When a Type A parent gives birth to a Type B child, we often see the parent driving their children’s ambitions instead of allowing the child’s own individuality and originality to shine through.

We often see children in Sri Lanka giving up their career dreams to pursue those of their parents. Children of parents who push too hard may initially try their best to conform to parental expectations. Eventually, however, many feel unaccepted for who they are, and tend to rebel or become anxious, unhappy and depressed. Nobody likes to let their child grow up without a life goal, but how can we as supportive parents ensure we support and don’t suffocate our children’s career plans?

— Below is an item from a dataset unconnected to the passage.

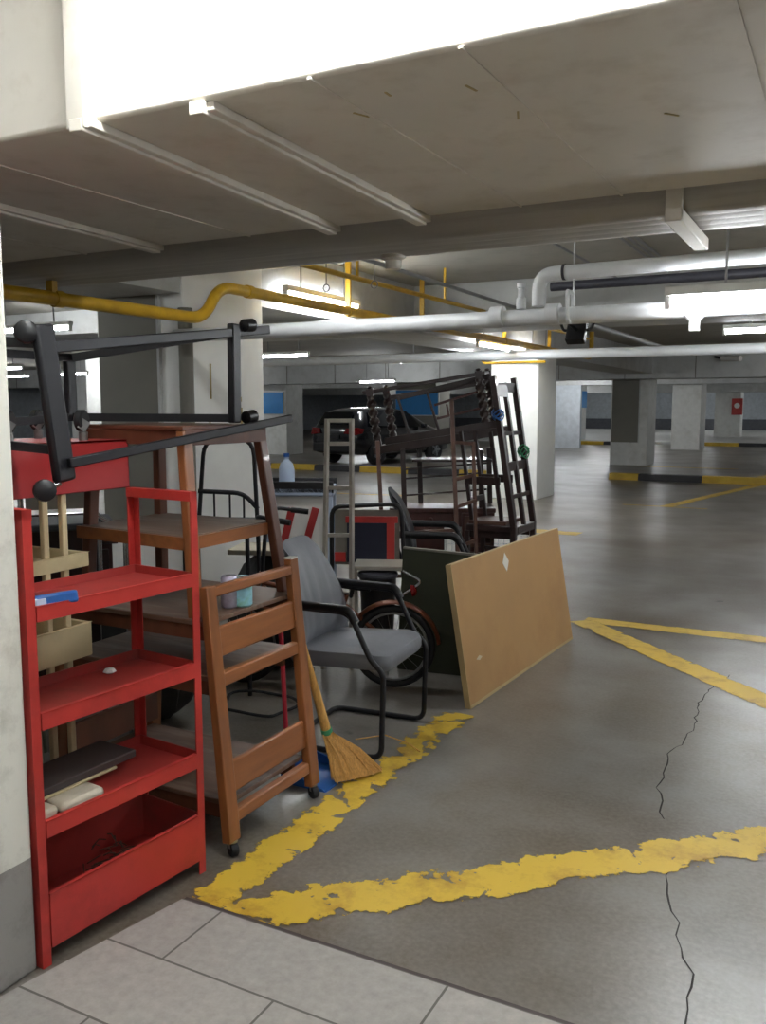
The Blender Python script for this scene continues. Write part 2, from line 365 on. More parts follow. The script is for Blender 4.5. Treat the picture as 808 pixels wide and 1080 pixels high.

Let’s start with these seven simple rules in career counselling for children:

  1. Understand your child’s personality, strengths and weaknesses. Psychometric –  profiling tests for children can be useful here.
  1. Encourage your child to discover his or her non-academic strengths by letting your child try out a range of activities and hobbies.
  1. Expose your child to the different types of jobs created in the outside world. Understand the world is changing: jobs which were in high demand years ago may have lost relevance.
  1. Advise your child to network with people from different vocations to find out the pros and cons of diverse career options. This firsthand information is valuable career counselling for children.
  1. Communicate freely with your child and discuss any concerns you may have about your child’s career choice.
  1. Allow your child the freedom to follow his or her career dream. Happiness counts over money and status in the end, and we all want our children to ultimately be happy with their choices.
  1. Support your child to his or her best at whatever vocation he or she chooses in the end.

School is not always a means to an end: while every child has to have a minimum level of schooling, academic routes aren’t always the best career path. Every individual has different strengths, and some children may excel in arts and theatre while others are destined for excellence in carpentry or mechanical engineering.

At the end what really matters is not what we do, but how well we do it, and how much our work benefits society in some positive way.